What is needed – Copy these lines exactly and nothing else: from the line holding "Continue the Blender" to the line holding "sc = D / F / 7.2", both lines included.

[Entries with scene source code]
......
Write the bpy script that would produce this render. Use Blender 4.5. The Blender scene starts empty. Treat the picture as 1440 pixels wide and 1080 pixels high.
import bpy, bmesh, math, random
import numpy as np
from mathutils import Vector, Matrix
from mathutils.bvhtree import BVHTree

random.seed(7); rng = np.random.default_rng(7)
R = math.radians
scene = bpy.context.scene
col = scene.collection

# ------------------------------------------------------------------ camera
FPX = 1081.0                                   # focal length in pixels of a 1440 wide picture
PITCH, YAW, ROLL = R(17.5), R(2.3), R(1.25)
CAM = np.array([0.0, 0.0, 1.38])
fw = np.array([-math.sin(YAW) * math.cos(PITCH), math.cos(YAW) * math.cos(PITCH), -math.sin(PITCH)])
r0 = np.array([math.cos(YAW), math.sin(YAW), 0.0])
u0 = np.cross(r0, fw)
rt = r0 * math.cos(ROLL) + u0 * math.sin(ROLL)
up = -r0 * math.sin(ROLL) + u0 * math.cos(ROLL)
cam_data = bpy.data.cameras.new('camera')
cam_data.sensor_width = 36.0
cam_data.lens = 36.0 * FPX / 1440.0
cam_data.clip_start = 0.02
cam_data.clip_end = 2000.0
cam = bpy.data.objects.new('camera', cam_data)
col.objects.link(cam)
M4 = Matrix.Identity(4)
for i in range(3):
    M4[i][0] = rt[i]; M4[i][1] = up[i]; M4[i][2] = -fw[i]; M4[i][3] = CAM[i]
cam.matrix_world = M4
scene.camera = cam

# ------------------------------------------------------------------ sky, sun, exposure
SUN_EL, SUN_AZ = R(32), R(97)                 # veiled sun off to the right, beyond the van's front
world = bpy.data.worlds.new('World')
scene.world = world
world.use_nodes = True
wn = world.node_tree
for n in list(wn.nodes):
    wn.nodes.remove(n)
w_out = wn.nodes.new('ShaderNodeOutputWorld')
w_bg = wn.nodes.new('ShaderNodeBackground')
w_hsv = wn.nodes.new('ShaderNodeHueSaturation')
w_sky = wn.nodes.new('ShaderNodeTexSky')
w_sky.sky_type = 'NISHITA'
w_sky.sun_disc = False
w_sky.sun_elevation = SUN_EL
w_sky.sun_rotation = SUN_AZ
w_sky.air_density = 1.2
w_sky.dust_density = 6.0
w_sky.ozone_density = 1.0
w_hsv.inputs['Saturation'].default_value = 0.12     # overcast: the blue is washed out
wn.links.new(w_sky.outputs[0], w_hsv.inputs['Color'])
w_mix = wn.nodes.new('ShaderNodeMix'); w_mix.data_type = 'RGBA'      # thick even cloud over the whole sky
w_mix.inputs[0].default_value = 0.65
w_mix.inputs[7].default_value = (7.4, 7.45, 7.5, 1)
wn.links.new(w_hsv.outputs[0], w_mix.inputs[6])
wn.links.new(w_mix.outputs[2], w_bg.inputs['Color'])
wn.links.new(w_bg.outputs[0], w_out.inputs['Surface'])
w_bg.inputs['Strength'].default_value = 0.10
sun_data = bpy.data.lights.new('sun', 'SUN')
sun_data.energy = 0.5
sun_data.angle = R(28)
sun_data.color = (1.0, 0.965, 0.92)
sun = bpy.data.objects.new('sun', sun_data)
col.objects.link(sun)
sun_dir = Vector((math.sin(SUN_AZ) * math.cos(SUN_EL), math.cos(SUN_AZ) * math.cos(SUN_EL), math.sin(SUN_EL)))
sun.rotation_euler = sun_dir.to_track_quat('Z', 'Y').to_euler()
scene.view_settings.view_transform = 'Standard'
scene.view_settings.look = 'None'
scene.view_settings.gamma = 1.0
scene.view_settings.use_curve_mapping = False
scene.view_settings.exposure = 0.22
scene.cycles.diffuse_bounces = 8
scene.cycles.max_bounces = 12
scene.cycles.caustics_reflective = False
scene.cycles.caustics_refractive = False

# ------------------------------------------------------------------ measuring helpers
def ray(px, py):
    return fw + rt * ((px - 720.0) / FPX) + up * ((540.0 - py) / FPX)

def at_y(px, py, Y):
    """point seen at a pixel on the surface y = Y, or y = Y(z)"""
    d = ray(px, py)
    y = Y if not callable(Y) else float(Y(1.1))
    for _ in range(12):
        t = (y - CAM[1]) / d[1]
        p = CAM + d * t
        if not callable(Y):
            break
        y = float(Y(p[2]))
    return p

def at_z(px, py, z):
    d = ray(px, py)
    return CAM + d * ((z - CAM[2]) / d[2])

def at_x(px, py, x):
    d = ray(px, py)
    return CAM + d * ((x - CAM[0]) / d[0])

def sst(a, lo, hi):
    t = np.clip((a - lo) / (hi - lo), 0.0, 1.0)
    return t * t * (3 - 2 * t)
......
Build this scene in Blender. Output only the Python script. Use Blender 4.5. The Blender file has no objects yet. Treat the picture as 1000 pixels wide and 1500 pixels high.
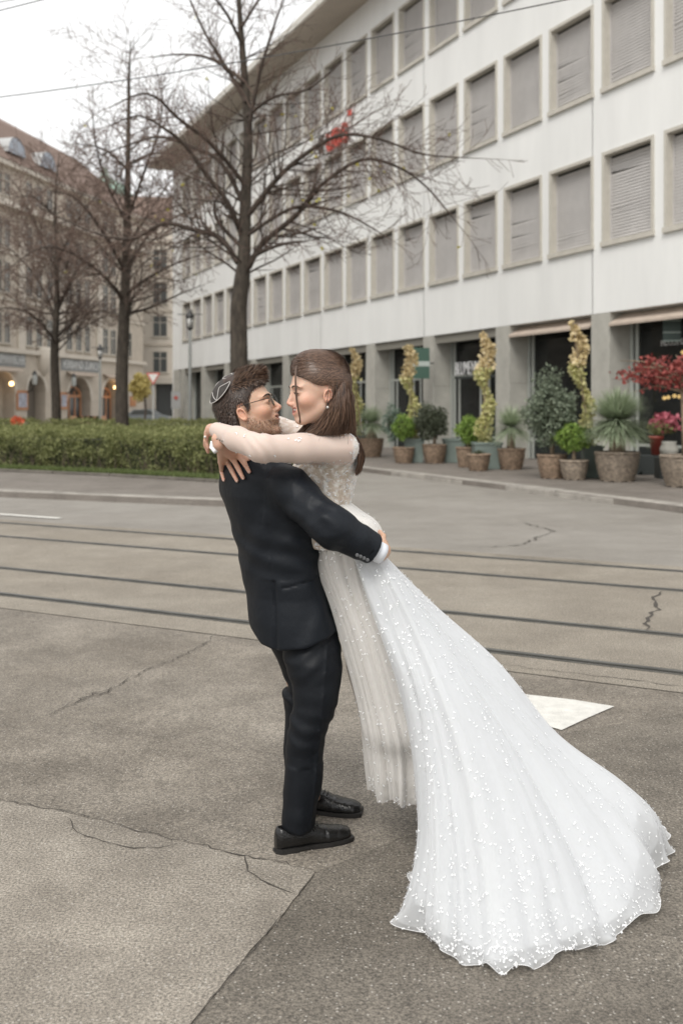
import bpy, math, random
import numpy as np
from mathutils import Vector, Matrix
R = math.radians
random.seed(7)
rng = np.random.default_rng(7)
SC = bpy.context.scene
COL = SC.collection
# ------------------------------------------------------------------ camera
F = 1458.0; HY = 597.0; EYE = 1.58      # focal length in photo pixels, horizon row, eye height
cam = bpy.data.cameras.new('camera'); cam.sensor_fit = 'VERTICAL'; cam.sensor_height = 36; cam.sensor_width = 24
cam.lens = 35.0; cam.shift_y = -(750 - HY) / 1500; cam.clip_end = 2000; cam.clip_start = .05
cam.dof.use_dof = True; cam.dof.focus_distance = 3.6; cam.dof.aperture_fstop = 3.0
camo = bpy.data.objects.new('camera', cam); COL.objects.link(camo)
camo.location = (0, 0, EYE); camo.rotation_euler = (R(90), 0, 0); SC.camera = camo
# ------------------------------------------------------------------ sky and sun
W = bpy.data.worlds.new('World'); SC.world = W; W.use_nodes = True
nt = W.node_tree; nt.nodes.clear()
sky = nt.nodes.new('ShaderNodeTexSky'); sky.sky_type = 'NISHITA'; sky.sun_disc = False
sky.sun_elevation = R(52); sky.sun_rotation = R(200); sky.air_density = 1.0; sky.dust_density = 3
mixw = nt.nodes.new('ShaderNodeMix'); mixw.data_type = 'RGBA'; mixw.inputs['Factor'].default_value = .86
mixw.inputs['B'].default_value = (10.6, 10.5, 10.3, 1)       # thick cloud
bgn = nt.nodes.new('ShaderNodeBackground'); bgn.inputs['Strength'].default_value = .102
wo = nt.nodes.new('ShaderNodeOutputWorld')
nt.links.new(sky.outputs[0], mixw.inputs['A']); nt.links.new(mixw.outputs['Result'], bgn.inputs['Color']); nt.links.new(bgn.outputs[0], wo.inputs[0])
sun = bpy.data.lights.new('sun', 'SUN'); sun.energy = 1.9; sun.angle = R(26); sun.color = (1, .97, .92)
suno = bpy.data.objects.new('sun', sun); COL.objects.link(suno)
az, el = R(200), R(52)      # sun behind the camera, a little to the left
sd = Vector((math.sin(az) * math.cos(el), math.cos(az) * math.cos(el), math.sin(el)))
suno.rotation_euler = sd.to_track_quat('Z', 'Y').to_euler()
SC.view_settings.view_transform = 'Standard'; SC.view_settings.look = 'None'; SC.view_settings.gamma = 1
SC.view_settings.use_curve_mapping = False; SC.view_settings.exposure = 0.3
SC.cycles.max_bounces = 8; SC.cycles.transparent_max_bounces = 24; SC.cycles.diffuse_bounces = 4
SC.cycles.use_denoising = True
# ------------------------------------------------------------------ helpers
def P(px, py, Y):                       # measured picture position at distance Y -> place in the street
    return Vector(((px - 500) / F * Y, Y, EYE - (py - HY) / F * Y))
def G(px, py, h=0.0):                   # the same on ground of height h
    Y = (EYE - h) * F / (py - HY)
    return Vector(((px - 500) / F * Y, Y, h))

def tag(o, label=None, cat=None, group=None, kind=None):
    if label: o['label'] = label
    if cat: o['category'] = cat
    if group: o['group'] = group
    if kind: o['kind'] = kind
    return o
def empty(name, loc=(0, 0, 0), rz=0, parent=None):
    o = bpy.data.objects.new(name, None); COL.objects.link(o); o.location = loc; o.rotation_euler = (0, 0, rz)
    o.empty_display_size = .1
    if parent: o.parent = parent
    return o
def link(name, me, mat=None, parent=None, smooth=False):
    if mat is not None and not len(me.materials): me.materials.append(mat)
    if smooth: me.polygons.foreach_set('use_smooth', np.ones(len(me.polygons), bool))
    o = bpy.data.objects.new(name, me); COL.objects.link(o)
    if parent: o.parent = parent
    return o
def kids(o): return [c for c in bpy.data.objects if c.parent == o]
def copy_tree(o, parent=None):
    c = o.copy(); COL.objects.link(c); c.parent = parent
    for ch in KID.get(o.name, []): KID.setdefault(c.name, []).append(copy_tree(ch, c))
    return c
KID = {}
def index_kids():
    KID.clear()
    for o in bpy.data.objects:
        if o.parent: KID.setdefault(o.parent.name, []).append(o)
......
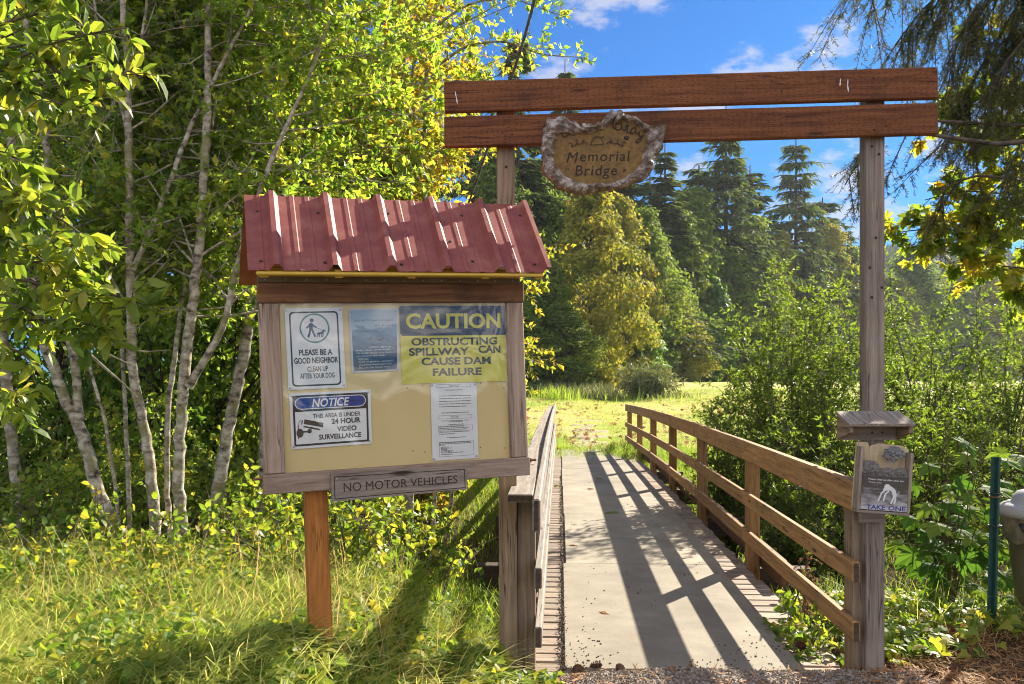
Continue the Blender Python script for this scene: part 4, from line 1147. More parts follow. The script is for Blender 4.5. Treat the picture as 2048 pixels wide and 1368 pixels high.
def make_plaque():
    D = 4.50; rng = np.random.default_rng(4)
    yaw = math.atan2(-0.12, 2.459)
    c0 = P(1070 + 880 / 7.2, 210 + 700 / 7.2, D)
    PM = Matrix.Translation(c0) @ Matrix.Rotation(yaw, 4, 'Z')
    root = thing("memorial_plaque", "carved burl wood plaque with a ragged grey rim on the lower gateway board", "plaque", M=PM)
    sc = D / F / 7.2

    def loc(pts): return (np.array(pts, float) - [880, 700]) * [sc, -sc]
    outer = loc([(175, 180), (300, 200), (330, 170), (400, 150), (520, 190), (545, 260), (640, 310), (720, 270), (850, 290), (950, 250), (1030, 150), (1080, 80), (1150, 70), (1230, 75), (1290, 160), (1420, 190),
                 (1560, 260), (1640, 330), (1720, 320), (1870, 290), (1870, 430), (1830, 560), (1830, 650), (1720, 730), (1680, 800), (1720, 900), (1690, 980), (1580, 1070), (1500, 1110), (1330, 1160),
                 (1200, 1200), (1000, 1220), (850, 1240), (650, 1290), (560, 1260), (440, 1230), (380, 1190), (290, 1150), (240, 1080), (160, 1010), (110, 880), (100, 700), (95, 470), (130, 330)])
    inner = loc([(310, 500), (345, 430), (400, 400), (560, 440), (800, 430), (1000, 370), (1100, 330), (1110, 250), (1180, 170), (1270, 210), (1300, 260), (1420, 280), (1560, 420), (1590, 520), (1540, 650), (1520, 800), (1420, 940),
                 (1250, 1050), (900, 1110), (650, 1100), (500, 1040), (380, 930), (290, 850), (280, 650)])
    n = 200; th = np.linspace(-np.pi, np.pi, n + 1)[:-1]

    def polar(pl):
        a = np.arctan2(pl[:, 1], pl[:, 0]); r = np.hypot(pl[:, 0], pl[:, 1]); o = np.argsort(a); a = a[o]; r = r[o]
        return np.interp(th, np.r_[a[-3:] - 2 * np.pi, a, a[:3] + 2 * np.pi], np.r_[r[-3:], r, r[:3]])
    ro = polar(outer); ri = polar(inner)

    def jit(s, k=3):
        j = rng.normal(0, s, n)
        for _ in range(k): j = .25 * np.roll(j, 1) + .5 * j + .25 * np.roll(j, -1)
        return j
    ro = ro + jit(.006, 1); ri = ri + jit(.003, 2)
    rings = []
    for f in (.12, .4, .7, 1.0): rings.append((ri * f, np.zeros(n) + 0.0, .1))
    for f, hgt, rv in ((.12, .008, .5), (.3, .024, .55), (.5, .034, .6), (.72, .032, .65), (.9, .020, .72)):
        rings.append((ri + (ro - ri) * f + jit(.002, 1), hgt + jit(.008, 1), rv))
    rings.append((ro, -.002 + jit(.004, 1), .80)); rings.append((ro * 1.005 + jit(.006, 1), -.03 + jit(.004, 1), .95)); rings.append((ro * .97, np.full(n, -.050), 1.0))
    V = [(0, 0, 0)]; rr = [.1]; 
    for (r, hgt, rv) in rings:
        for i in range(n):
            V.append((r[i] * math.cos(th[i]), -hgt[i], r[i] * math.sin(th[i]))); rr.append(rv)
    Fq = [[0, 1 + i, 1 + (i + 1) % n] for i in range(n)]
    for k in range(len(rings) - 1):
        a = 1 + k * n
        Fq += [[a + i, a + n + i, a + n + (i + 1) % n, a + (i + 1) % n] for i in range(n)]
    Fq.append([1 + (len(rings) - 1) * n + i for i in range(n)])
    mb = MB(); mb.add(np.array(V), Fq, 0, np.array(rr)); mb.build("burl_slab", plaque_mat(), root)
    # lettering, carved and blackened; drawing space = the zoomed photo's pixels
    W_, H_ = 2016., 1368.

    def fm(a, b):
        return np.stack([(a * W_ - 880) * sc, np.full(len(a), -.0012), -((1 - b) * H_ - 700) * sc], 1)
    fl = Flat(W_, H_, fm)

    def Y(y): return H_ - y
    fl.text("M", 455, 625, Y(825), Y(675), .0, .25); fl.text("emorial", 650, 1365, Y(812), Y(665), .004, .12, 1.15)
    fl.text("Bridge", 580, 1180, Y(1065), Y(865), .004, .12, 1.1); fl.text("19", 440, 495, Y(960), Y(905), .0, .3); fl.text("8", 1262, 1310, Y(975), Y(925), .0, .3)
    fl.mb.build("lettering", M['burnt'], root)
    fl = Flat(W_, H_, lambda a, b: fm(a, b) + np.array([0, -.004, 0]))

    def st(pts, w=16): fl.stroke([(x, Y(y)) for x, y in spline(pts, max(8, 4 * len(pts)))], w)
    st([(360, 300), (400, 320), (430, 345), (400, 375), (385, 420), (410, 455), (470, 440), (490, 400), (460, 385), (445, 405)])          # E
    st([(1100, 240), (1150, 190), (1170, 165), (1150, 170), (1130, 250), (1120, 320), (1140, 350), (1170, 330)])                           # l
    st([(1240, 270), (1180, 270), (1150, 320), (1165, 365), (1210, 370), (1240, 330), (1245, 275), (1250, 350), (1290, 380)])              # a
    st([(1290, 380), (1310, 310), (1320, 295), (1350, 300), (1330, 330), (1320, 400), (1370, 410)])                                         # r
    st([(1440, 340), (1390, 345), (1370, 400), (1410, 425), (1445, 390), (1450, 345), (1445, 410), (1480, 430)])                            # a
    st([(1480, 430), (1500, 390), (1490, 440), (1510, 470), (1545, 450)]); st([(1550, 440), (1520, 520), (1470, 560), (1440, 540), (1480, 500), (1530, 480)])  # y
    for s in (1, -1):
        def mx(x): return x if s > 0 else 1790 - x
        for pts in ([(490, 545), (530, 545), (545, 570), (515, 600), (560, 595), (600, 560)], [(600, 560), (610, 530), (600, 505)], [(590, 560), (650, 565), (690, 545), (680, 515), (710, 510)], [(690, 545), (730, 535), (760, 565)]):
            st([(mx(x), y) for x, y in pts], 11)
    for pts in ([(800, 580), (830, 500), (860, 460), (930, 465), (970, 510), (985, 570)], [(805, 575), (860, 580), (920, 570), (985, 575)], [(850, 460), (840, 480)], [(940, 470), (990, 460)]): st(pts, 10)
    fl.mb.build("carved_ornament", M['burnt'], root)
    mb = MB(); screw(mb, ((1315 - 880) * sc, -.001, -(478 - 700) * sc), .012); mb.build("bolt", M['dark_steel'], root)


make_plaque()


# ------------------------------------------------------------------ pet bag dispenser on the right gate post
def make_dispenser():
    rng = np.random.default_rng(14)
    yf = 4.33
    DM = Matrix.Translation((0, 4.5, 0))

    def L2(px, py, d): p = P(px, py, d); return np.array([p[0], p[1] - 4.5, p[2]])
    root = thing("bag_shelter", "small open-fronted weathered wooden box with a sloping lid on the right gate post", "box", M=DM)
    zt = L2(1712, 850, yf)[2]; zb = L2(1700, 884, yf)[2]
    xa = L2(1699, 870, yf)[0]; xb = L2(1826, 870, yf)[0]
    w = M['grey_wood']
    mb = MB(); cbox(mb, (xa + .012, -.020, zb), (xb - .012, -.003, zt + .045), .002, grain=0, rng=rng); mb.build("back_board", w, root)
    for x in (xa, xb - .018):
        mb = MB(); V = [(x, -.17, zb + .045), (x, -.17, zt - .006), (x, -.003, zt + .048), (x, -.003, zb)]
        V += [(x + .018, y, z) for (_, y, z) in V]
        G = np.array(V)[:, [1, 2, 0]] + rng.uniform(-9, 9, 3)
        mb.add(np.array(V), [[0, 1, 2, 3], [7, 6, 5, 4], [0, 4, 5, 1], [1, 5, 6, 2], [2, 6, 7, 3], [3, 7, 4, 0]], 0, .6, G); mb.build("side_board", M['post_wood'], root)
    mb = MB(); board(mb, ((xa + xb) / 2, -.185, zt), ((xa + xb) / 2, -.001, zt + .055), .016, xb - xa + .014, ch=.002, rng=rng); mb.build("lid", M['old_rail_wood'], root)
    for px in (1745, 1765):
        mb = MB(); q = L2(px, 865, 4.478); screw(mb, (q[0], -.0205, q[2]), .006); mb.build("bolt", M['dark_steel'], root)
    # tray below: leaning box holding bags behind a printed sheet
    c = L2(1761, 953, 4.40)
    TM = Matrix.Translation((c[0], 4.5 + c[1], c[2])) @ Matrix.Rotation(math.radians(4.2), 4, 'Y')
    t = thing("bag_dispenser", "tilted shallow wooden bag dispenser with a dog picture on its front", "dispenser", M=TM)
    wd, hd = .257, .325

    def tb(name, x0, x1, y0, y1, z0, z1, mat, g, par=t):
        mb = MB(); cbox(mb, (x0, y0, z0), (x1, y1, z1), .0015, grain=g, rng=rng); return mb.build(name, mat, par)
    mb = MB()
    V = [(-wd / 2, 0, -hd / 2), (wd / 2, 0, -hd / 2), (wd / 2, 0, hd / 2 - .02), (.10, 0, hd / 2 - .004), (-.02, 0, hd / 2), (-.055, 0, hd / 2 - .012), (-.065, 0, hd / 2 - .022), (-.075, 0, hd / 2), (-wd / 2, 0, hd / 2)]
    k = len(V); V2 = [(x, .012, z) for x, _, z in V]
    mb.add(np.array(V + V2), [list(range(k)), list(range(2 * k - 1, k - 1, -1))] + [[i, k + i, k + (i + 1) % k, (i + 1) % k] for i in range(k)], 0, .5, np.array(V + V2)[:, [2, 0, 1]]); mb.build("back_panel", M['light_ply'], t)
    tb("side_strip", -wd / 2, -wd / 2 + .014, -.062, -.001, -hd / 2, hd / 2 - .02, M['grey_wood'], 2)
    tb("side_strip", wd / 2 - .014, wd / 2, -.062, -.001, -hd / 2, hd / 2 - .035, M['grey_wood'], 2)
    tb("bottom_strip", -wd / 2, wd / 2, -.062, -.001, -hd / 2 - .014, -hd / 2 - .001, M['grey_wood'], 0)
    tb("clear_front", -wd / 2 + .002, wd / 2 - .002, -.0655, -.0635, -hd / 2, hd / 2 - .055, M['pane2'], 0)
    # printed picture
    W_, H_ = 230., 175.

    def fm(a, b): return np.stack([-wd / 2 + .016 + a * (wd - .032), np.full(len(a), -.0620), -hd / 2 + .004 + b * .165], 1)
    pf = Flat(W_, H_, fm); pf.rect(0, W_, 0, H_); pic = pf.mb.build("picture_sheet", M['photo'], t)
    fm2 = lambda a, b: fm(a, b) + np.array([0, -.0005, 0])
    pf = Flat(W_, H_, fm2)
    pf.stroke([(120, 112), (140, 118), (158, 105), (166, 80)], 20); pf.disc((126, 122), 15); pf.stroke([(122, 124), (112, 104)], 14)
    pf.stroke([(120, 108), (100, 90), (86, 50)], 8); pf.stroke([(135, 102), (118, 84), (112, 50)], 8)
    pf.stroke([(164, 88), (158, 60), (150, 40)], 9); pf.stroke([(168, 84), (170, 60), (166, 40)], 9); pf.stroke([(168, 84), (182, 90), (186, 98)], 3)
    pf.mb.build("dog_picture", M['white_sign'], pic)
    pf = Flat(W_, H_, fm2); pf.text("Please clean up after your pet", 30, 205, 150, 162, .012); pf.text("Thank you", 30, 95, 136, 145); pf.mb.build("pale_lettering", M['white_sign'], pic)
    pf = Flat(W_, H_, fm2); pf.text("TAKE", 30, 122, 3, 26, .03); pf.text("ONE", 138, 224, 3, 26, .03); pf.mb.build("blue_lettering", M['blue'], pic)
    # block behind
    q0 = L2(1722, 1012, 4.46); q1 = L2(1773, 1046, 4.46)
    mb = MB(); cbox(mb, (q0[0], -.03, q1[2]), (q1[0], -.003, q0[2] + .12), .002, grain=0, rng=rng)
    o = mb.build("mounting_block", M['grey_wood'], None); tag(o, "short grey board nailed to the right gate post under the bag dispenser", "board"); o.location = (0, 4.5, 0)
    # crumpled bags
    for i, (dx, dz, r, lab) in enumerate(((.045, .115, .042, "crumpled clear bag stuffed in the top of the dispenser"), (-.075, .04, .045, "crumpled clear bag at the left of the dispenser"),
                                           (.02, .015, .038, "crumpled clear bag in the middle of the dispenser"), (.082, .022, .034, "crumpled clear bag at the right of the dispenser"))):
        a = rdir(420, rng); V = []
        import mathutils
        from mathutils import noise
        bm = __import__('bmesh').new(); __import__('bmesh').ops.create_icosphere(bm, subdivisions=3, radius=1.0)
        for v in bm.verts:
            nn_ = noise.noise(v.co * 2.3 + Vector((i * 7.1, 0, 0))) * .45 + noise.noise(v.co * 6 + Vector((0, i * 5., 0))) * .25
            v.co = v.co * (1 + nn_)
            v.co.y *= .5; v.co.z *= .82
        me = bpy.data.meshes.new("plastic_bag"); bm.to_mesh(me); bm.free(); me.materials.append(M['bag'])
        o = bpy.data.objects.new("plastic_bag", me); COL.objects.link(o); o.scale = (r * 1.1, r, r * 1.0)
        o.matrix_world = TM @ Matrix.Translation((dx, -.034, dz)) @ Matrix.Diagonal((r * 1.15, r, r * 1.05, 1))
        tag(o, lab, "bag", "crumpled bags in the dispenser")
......
Result for this exercise –
Continue the Blender Python script for this scene: part 4, from line 1147. More parts follow. The script is for Blender 4.5. Treat the picture as 2048 pixels wide and 1368 pixels high.
def make_plaque():
    D = 4.50; rng = np.random.default_rng(4)
    yaw = math.atan2(-0.12, 2.459)
    c0 = P(1070 + 880 / 7.2, 210 + 700 / 7.2, D)
    PM = Matrix.Translation(c0) @ Matrix.Rotation(yaw, 4, 'Z')
    root = thing("memorial_plaque", "carved burl wood plaque with a ragged grey rim on the lower gateway board", "plaque", M=PM)
    sc = D / F / 7.2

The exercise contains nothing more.